Homer, Odyssey 15.321-324

“No mortal could rival me in work:
No one could best me at building a fire or heaping dry wood,
At serving at the table, cooking meat or serving wine–
All those tasks lesser men complete for their betters.”

δρηστοσύνῃ οὐκ ἄν μοι ἐρίσσειε βροτὸς ἄλλος,
πῦρ τ’ εὖ νηῆσαι διά τε ξύλα δανὰ κεάσσαι,
δαιτρεῦσαί τε καὶ ὀπτῆσαι καὶ οἰνοχοῆσαι,
οἷά τε τοῖς ἀγαθοῖσι παραδρώωσι χέρηες.”

Odyssey, 18.366-383

“Eurymachus: I wish the two of us could have a labor-contest
In the height of spring when the days are drawing longer,
In the thickening grass.

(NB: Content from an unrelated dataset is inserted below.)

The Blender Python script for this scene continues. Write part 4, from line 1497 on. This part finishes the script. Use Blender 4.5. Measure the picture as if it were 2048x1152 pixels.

I would grip the curved scythe
And you could hold the same thing, so we could test each other
At work, fasting right up to dusk where the grass was thick.
And then the next day we could drive the oxen, the strongest ones,
Bright and large, both stuffed full with their food,
A pair of the same age, equally burdened, their strength unwavering.
I’d wish for a four-acre parcel to put under the plow.
Then you’d see me, how I would cut a furrow straight from end to end.
Or if, instead, Kronos’ son would send me a war today,
And I would have a shield and two spears
Matched with a bronze helmet well-fit to my temples.
Then you’d see me mixing it up in the front lines
And you wouldn’t bawl about, belittling my hungry stomach.”

“Εὐρύμαχ’, εἰ γὰρ νῶϊν ἔρις ἔργοιο γένοιτο
ὥρῃ ἐν εἰαρινῇ, ὅτε τ’ ἤματα μακρὰ πέλονται,
ἐν ποίῃ, δρέπανον μὲν ἐγὼν εὐκαμπὲς ἔχοιμι,
καὶ δὲ σὺ τοῖον ἔχοις, ἵνα πειρησαίμεθα ἔργου
νήστιες ἄχρι μάλα κνέφαος, ποίη δὲ παρείη·
εἰ δ’ αὖ καὶ βόες εἶεν ἐλαυνέμεν, οἵ περ ἄριστοι,
αἴθωνες μεγάλοι, ἄμφω κεκορηότε ποίης,
ἥλικες ἰσοφόροι, τῶν τε σθένος οὐκ ἀλαπαδνόν,
τετράγυον δ’ εἴη, εἴκοι δ’ ὑπὸ βῶλος ἀρότρῳ·
τῶ κέ μ’ ἴδοις, εἰ ὦλκα διηνεκέα προταμοίμην.
εἰ δ’ αὖ καὶ πόλεμόν ποθεν ὁρμήσειε Κρονίων
σήμερον, αὐτὰρ ἐμοὶ σάκος εἴη καὶ δύο δοῦρε
καὶ κυνέη πάγχαλκος ἐπὶ κροτάφοισ’ ἀραρυῖα,
τῶ κέ μ’ ἴδοις πρώτοισιν ἐνὶ προμάχοισι μιγέντα,
οὐδ’ ἄν μοι τὴν γαστέρ’ ὀνειδίζων ἀγορεύοις.